Engst continued by saying that a factor that attributed to the fame of this work was that the book was also “inexpensive and accessible and has stayed true to Strunk’s original focus on brevity and clarity.”
For Cornell students, especially freshmen, a familiarity with the text in their high school careers has enabled them to hone their writing skills at the college level.
Matt Rosenthal ’12 said, “I read this text as a required reading my junior year in high school. But I found that the principles that Strunk and White recognize as fundamental principles remained the foundation to successful writing at the college level.”
Jonathan Senchyne, a Ph.D. candidate in the department of English, offered his thoughts on the significance of this text as both a graduate student and a professor of freshman writing seminars at Cornell.

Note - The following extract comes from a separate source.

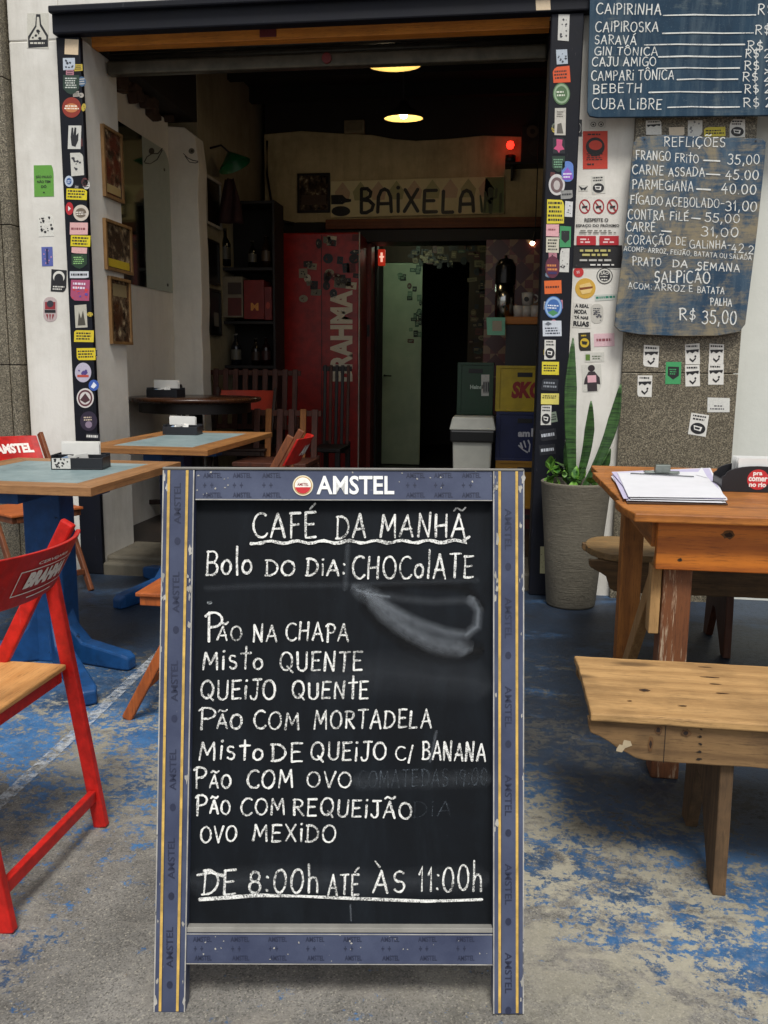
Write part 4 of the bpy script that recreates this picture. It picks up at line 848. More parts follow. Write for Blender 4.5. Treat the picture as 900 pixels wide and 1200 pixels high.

“Generations of literature and composition students can probably name two staple texts from their introductory courses, and they both developed out of course materials in the Cornell English department. They are, of course, Strunk and White’s Elements of Style and M.H. Abrams’s Norton Anthology of English Literature, Senchyne stated in an e-mail.
“Strunk’s guidelines, like the famous ‘omit needless words,’ combined the classical tradition of rhetorical instruction with the aesthetic tastes of the early twentieth century to meet the needs of instruction in the evolving disciplinary English.”
Senchyne criticized new composition books and style guides, asserting that they are “issued annually by publishers who count on ever fancier editions to pad the bottom line.”
Senchyne explained the fact that “the Elements of Style has been substantially the same for a half-century speaks not only to its quality, but also to its role as shaper of the very disciplines of college and professional writing.”